The wort consists of wild flower honey (+/- 800 grams), 3 liters of tap water plus 3 cutted raisins. If necessary, I will add some more raisins and dead yeast. The starting gravity was about 1.060 (was difficult to read because of foam). I think I need to add some extra honey later on. I shaked the carboy in order to aerate the must.

I was wondering whether or not to protect the must from light? (the carboy is transparent)

Yes, killing the bread yeast by boiling will transform it into a nutrient for the living yeast in your must.

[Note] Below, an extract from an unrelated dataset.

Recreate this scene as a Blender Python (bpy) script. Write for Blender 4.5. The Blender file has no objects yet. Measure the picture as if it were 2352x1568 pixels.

It is also good to keep the mead away from direct sunlight. The UV in sunlight (capable of passing through clear glass) can promote premature oxidation of the mead, resulting in flavors that are usually not good.

j.postema
11-13-2008, 04:22 PM
Hi,

Thanks again for your anwers! I don't want a thin - low alcohol mead, so I bought another jar of honey and added 500 grams of honey and 0,5 liter of water. In total the batch contains about 3,5 - 4 liter of water and about 1,5 kg of honey. Gravity is about 1.092. I also added the dead yeast.

WRATHWILDE
11-13-2008, 08:56 PM
The artist formerly known as Oskaar

Yeah, I miss that guy... looked just like Smeagol the cellar rat. Then Oskaar got famous, went all hippity hop on us then bailed. Almost immediately this PBakulic hijacks Oskaar's posts as his own, puts up an avatar that would scare all but the most nearsighted redheads then breaches GotMead security during the transition. I understand he now has near unlimited power on the site and is presumptuous enough to give people advice on Mead. The Nerve of some people.

Cheers,
Jered Talbot
(Wrathwilde)

Marko DaBeest
11-13-2008, 09:09 PM
Ha ha ha ha, he's working for me now. I have other uses for him.

Angus
11-14-2008, 08:54 AM
Yo Marko,

Wassup, dude. Long time no see. Where you been hiding, you horny beast?